• **Listed entries**:
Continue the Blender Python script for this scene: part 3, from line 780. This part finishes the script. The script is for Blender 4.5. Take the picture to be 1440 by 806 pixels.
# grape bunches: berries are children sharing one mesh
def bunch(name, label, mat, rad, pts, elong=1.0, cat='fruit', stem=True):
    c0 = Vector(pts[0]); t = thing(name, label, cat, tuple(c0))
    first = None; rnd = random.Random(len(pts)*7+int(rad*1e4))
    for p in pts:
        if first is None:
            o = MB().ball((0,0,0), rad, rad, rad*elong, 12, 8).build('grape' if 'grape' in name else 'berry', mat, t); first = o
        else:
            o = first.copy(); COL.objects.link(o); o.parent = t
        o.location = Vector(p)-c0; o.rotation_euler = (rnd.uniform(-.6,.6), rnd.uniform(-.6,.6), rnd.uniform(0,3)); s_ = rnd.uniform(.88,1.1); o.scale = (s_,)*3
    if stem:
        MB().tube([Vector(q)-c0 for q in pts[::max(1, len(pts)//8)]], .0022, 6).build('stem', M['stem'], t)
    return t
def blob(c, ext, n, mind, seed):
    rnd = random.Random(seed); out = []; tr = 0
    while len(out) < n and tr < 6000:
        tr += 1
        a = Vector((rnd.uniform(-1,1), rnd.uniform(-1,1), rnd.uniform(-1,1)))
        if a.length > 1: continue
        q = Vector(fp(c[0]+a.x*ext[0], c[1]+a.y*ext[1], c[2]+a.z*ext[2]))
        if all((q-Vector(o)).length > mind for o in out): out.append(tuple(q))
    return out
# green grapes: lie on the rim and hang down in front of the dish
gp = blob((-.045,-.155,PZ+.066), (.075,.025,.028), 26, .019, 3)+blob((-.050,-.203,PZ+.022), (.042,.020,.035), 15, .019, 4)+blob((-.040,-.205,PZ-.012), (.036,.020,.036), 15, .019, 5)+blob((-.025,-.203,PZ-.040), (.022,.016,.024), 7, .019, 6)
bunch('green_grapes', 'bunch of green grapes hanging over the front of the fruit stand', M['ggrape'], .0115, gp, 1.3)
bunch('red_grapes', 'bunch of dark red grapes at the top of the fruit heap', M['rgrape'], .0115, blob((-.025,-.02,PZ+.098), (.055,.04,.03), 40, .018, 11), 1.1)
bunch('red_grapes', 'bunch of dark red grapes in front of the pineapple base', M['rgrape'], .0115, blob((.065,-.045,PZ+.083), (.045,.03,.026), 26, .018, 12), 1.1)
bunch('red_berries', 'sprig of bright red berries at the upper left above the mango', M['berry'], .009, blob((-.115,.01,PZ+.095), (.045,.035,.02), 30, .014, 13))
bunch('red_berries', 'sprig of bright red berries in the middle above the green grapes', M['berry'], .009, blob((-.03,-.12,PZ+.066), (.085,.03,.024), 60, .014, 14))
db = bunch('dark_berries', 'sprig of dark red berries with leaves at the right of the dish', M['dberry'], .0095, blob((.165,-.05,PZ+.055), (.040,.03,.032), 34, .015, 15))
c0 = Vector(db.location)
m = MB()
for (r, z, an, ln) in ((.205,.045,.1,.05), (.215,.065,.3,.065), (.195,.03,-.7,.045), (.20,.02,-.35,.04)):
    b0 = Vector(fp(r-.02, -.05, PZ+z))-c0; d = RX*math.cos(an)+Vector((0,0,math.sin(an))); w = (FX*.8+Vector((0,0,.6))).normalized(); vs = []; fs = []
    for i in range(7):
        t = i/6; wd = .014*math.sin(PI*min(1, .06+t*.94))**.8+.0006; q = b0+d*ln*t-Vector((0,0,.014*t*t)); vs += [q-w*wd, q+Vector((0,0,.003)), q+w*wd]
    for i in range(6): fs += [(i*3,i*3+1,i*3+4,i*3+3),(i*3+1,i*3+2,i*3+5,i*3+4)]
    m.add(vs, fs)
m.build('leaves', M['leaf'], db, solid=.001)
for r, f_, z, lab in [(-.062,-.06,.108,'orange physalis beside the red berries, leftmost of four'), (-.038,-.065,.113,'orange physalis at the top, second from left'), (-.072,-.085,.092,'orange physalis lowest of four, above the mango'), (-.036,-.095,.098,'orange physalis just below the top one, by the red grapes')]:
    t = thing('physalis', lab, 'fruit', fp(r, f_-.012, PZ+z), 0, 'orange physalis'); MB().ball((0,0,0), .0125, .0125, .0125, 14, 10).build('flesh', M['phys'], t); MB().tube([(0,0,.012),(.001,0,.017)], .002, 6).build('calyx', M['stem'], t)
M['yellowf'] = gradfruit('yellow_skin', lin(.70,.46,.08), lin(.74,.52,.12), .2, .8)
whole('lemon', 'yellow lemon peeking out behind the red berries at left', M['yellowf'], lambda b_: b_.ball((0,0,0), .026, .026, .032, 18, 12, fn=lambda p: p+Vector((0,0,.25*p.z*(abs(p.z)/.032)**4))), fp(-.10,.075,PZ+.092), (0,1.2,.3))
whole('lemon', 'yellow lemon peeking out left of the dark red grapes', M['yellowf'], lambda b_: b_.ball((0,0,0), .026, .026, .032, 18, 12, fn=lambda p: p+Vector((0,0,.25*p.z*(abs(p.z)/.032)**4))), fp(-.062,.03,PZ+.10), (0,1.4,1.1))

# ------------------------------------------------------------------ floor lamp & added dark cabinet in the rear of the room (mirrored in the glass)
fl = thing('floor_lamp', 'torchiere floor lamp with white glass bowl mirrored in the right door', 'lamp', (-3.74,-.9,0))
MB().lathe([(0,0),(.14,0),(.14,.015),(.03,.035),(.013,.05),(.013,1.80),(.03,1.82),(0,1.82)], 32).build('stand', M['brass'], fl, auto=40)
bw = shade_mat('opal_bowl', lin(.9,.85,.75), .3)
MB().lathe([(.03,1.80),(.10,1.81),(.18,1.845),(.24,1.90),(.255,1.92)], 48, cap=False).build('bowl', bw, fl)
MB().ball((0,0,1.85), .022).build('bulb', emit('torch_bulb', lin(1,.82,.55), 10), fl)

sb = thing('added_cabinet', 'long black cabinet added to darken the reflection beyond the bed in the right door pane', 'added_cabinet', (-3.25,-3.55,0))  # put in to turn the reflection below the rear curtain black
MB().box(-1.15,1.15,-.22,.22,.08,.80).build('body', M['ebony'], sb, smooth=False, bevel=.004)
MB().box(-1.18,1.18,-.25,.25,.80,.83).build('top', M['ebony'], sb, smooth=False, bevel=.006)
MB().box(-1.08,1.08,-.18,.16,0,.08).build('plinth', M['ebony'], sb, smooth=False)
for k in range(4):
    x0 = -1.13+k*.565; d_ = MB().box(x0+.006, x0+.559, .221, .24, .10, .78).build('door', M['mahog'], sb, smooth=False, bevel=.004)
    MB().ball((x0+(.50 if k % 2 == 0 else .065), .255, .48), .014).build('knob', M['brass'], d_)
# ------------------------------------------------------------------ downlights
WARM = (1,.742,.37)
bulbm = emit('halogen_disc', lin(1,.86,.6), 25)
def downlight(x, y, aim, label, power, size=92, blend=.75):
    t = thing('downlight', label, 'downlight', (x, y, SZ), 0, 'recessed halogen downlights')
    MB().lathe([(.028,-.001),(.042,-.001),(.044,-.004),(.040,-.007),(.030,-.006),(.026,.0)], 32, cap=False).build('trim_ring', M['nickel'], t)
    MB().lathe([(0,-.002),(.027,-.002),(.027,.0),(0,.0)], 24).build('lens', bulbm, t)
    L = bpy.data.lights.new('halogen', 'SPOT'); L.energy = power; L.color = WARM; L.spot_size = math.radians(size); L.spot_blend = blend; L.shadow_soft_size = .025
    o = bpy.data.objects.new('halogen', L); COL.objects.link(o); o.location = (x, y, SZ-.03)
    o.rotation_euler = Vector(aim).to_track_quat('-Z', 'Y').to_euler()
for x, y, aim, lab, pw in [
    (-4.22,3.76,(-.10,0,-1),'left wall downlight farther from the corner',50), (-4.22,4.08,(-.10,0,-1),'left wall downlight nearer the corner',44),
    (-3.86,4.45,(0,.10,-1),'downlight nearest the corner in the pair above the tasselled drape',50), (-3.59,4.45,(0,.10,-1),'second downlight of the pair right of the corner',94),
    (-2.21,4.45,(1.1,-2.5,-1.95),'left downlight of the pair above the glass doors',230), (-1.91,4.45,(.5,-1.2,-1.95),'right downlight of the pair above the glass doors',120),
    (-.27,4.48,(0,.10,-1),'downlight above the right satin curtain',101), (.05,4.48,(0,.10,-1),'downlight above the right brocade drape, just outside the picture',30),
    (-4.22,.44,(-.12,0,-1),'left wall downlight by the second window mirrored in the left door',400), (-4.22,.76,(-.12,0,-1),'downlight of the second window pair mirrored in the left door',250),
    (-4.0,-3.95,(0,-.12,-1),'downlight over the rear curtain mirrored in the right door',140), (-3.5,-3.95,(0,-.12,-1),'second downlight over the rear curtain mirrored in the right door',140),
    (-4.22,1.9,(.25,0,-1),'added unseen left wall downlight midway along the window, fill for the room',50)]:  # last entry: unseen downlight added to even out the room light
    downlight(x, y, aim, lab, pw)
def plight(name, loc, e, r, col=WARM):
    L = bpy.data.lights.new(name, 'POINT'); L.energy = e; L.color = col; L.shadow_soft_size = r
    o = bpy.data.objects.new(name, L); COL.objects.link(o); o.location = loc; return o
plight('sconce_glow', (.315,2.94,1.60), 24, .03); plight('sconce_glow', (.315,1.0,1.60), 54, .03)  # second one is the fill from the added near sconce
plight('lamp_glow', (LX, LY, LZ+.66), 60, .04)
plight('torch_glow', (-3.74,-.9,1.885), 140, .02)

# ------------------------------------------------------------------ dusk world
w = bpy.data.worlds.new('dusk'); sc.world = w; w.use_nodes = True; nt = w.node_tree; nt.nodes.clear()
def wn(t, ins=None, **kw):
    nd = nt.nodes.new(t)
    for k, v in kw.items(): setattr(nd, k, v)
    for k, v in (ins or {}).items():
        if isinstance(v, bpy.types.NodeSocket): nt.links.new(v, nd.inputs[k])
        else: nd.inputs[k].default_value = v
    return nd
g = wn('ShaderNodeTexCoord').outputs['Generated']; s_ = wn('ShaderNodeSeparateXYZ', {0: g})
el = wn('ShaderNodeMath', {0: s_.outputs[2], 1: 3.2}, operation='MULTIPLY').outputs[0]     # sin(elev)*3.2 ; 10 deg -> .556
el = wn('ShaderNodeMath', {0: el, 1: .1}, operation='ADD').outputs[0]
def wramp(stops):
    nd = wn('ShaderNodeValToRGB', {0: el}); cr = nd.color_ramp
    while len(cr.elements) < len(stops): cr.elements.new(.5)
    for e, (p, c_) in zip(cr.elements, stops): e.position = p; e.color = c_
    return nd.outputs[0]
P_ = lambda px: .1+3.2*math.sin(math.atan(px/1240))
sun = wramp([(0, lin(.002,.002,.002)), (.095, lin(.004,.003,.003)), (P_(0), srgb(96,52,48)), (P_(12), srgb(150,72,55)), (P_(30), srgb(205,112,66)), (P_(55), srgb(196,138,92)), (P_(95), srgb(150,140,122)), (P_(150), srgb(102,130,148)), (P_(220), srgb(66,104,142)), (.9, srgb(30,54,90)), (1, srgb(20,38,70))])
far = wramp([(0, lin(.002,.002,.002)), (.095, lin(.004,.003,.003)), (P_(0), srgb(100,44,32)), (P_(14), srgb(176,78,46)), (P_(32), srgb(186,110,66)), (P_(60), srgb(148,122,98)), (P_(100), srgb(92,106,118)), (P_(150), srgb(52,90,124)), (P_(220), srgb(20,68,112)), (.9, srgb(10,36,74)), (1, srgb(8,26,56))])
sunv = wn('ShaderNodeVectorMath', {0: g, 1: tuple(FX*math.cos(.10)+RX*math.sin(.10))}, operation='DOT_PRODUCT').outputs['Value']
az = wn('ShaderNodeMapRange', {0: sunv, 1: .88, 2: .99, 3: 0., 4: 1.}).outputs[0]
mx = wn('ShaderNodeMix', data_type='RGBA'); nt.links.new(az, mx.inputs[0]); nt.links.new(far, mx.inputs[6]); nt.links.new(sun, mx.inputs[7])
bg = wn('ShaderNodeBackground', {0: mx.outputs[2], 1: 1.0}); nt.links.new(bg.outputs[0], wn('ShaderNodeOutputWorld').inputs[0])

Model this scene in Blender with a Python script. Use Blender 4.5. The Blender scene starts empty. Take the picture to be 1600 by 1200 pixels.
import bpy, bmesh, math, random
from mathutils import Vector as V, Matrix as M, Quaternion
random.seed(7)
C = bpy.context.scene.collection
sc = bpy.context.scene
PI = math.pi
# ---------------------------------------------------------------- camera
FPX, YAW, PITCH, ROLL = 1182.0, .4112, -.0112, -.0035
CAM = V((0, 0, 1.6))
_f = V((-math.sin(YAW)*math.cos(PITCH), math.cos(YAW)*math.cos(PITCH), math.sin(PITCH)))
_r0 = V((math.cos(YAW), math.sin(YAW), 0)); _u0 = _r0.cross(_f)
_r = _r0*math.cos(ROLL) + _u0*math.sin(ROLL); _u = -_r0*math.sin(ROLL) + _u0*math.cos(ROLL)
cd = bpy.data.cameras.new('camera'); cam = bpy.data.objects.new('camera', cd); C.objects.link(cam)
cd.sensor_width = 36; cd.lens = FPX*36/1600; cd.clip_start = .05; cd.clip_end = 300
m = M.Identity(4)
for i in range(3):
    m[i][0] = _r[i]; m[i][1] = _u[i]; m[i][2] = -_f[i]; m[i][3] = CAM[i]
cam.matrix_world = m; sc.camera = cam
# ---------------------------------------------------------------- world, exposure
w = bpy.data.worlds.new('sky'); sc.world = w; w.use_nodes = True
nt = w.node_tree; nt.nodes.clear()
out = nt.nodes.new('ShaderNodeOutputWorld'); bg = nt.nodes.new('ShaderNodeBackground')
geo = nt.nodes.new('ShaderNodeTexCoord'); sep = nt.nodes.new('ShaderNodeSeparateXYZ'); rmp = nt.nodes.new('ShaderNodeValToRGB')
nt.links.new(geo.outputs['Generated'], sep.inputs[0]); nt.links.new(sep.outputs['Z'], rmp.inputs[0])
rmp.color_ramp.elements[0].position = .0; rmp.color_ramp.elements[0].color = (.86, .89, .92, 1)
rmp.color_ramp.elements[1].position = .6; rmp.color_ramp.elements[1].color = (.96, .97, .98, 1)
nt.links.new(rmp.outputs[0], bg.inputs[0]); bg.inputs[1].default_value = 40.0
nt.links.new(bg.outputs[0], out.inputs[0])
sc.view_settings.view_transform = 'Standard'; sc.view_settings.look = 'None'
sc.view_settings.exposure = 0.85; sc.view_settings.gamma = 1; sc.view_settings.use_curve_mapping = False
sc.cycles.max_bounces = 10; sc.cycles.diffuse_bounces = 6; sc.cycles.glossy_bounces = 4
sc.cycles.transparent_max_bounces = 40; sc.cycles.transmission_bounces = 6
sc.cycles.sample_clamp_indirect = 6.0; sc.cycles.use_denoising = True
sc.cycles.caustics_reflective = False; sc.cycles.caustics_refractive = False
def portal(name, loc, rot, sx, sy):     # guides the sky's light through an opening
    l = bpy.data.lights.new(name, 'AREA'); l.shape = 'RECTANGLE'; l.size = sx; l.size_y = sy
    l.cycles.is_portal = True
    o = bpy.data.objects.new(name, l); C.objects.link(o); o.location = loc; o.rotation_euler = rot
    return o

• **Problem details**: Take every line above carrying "pixels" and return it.

• **Answer**:
Continue the Blender Python script for this scene: part 3, from line 780. This part finishes the script. The script is for Blender 4.5. Take the picture to be 1440 by 806 pixels.
Model this scene in Blender with a Python script. Use Blender 4.5. The Blender scene starts empty. Take the picture to be 1600 by 1200 pixels.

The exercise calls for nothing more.